The way the fabric shrinks back from flame complicates the 705 field test. When I tested some treated cotton, the fabric kept its shape, the bottom of the sample didn't move, and I didn't have to pay much attention to where I was holding the match. With the polyester, the bottom immediately shrank back from the flame. If I held the match stationary, not much more than that happened: the fabric flashed with a few small orange flames, melted back, and I was left holding a lit match below some melted fabric. It passed! However, if I tried to maintain the specified 12.7mm from the bottom of the match flame to the bottom of the fabric, I had to follow the retreating fabric edge with my lit match. This gives a movable ignition source, not a fixed source as in the 701 test, but some inspectors interpret 705 as requiring this. In the specified 12 seconds of the test, I could easily melt away virtually all of a 101.6mm sample. Does the sample fail because the flame spread over the entire sample, even though this spread is completely attributable to my having chased the retreating fabric edge with the burning match?

Another little detail is the kitchen match. It's the specified ignition source, but wooden kitchen matches, while not rare, aren't readily available; fire inspectors frequently use butane lighters instead of matches. The lighter's gas valve has to be held open with a thumb or finger to keep the flame lit. If the flame is small, about kitchen match-size, I found holding the flame under the fabric put my hand in the way of the dripping molten plastic. I could make the flame bigger, so I could hold the lighter off to the side with my hand out of the way. Fine, but then how big should it be? I found that, if I made the flame very large, it could easily cover most of a minimum-sized sample, melting the whole swatch in a few seconds. How do you evaluate the flame spread on a sample that disappears? This is an important question: NFPA 705 allows the evaluation of an entire piece of scenery to depend on the interpretation of the flammability of a single ½" by 4" sample.

The NFPA 705 field test clearly needs some refinement for it to work well with synthetic fabrics and to more closely approximate the results that can be achieved with the 701 test. Obvious areas of work would include the minimum sample size, the number of samples needed to make a determination, a way to average the results from several samples, reconsideration of the ignition source, and better pass/fail criteria. The Flame Resistance Task Group will be offering some suggestions in the next NFPA 705 revision cycle.

In the meantime, there are some things that a person can do to help a fire inspector make a good field-test determination of the flammability of some fabric:

  1. Make it easy for the fire inspector to take more than one sample and larger than minimum-sized samples.

    a. If you are making the scenery, be generous so there is extra fabric here and there that can be clipped for samples. Keep in mind that the samples are not supposed to include selvage or to be taken from sections near the selvage.

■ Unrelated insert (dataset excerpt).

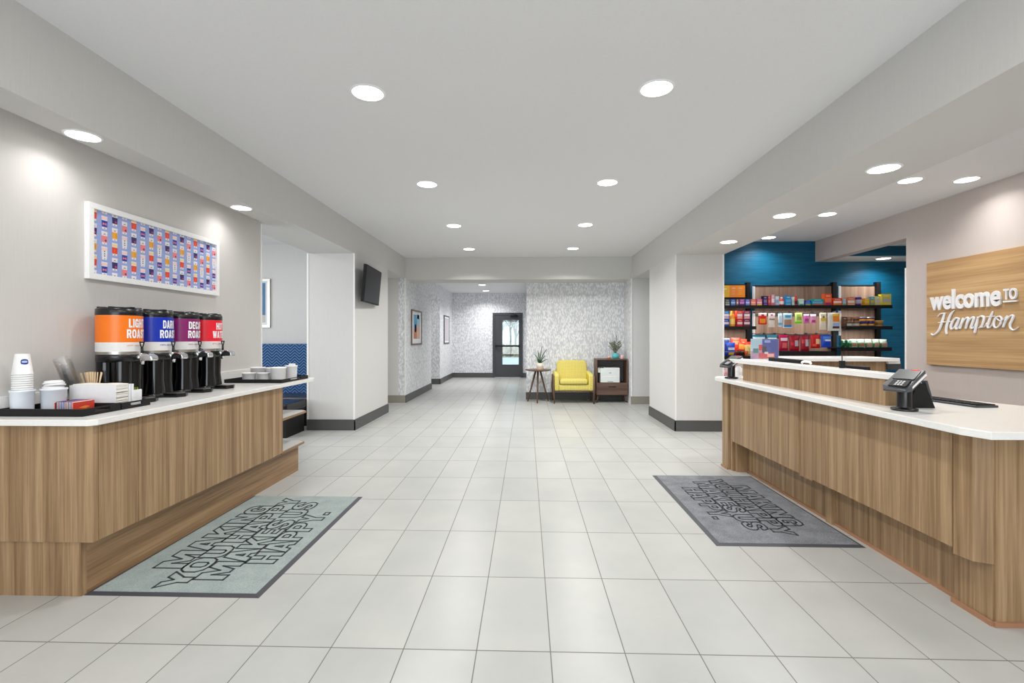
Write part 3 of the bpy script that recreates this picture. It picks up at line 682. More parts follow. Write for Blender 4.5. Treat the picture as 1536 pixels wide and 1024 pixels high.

    b. If it's scenery on your show, note where there is extra fabric, and be ready to help the fire inspector access it.

  2. Have wooden kitchen matches readily available, and offer them if it looks like the inspector needs them.

It also helps if you have a good working relationship with the local inspector, and you can talk about the field test, the size and number of samples, and how to evaluate the results. This takes some finesse. Arguing with a fire inspector is not likely to help anyone, but if you can talk, you are more likely to have safe scenery while avoiding having to re-treat scenery that was already flame resistant.

A version of this article appeared in the Spring 2008 issue of Protocol, the journal of the Entertainment Services and Technology Association. This version draws on additional flammability testing experiments.